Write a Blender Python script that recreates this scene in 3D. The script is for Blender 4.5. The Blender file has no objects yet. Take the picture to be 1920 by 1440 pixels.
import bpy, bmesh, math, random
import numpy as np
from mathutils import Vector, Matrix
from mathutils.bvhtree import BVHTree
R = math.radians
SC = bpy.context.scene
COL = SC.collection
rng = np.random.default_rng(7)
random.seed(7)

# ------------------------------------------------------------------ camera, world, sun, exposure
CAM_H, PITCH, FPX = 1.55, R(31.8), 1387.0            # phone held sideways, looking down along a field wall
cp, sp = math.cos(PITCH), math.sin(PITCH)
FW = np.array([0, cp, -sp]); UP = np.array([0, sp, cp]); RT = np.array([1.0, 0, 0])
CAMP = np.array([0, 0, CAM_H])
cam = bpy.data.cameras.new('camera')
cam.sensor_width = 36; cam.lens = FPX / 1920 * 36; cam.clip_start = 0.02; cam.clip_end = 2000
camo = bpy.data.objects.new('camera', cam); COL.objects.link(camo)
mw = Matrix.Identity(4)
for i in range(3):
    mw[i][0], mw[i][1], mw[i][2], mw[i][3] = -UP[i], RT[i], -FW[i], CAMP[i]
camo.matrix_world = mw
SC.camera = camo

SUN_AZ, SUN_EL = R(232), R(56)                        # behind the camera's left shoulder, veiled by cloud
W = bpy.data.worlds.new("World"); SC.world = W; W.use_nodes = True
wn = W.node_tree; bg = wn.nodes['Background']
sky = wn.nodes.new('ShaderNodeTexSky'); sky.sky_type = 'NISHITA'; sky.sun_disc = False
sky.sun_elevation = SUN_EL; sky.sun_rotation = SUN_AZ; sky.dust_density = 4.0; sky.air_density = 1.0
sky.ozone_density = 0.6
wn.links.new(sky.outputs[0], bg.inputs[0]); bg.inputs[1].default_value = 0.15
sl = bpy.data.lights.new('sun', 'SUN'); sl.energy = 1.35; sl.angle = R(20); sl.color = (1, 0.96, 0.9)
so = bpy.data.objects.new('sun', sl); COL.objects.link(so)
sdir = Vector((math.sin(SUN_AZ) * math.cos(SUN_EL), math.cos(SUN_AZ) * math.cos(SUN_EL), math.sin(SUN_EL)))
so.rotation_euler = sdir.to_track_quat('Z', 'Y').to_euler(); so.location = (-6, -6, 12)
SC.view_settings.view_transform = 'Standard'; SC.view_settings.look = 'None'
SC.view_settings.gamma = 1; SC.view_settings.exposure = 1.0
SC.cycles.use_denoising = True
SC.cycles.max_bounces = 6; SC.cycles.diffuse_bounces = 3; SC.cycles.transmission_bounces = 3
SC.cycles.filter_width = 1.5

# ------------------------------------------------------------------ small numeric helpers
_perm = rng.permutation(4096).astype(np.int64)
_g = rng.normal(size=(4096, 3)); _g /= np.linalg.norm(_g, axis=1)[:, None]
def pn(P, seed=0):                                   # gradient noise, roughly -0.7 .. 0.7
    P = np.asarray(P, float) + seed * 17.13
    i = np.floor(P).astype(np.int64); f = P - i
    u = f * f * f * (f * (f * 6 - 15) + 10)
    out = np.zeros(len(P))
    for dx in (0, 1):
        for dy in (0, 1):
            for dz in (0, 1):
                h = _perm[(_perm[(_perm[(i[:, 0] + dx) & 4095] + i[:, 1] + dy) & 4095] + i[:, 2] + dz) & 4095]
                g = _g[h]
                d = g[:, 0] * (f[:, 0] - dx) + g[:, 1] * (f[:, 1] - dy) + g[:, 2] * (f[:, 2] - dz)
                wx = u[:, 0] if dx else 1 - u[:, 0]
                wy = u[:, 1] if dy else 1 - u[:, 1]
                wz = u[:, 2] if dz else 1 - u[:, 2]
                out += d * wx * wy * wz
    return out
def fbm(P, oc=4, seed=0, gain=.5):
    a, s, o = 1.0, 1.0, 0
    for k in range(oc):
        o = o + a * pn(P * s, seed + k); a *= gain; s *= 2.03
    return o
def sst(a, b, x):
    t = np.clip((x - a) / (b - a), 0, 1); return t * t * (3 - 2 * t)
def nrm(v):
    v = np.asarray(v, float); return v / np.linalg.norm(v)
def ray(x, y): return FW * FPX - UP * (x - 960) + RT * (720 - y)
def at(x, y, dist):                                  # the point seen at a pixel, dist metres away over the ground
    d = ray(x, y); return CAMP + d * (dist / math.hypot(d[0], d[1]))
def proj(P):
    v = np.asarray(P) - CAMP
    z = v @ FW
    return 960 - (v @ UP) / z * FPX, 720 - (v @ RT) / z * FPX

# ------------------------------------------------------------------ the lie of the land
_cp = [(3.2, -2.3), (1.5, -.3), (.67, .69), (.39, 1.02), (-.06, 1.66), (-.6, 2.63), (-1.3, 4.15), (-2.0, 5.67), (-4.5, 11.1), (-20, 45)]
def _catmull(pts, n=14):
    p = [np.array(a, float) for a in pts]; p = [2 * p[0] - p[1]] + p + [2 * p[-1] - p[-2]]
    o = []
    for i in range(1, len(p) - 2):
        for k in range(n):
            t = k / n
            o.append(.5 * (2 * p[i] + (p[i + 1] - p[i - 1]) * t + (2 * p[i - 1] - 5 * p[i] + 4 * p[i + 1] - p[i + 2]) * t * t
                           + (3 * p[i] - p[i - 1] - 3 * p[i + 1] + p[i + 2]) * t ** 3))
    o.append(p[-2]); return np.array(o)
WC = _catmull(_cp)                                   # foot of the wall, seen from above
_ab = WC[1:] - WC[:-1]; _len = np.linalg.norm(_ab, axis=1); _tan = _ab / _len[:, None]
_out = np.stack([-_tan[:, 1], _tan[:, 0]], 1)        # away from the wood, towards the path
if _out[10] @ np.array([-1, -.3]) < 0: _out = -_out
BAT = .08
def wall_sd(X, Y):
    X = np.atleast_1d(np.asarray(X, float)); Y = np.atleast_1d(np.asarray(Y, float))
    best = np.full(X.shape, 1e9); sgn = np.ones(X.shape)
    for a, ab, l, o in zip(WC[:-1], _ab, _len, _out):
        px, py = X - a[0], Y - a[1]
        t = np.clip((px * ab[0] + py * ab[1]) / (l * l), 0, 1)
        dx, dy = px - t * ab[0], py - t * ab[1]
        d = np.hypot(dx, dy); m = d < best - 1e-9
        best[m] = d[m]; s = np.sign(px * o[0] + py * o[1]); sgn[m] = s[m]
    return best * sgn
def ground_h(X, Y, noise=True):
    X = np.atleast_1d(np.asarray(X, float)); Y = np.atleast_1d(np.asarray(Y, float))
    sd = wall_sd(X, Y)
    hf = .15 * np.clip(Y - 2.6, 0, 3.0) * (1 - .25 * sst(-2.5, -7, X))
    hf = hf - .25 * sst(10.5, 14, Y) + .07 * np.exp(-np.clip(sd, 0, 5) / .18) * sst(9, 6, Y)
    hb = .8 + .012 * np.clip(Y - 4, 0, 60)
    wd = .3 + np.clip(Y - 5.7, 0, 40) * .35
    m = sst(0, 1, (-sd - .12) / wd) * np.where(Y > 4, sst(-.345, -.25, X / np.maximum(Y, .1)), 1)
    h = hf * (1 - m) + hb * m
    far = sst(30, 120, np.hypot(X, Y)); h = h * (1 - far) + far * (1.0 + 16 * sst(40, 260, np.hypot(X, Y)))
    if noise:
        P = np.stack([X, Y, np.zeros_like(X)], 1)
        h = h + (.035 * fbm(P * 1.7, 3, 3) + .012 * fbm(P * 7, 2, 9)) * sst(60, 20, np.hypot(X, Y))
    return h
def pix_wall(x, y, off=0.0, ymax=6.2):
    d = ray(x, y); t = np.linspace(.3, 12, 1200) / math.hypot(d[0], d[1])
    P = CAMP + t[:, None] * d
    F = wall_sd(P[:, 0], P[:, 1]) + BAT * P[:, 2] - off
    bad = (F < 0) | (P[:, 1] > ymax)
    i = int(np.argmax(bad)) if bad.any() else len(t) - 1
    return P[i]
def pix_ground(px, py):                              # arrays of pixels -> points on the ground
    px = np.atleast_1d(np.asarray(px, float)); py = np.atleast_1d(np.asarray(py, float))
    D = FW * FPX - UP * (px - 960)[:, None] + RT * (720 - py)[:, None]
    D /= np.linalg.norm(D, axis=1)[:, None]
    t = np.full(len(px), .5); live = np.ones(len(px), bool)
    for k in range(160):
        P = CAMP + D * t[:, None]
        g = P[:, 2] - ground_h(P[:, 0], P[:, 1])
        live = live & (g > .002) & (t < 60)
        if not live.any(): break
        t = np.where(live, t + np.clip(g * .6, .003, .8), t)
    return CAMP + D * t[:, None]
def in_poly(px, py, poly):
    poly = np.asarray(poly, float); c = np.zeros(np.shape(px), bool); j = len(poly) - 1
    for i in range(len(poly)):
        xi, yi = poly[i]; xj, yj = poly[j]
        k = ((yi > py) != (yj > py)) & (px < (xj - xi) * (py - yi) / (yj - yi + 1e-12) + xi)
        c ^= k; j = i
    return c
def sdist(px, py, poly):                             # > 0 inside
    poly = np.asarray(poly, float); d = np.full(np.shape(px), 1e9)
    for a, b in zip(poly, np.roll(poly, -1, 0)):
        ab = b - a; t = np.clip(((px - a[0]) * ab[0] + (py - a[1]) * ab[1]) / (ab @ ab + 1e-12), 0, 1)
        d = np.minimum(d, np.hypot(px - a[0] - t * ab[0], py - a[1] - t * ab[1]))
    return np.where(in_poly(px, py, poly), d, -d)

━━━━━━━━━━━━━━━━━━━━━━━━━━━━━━

● TASK: Everything from the first line of the material through the line containing "random.seed(7)" is to be printed exactly; lines after that are to be left out.

● WORKED ANSWER:
Write a Blender Python script that recreates this scene in 3D. The script is for Blender 4.5. The Blender file has no objects yet. Take the picture to be 1920 by 1440 pixels.
import bpy, bmesh, math, random
import numpy as np
from mathutils import Vector, Matrix
from mathutils.bvhtree import BVHTree
R = math.radians
SC = bpy.context.scene
COL = SC.collection
rng = np.random.default_rng(7)
random.seed(7)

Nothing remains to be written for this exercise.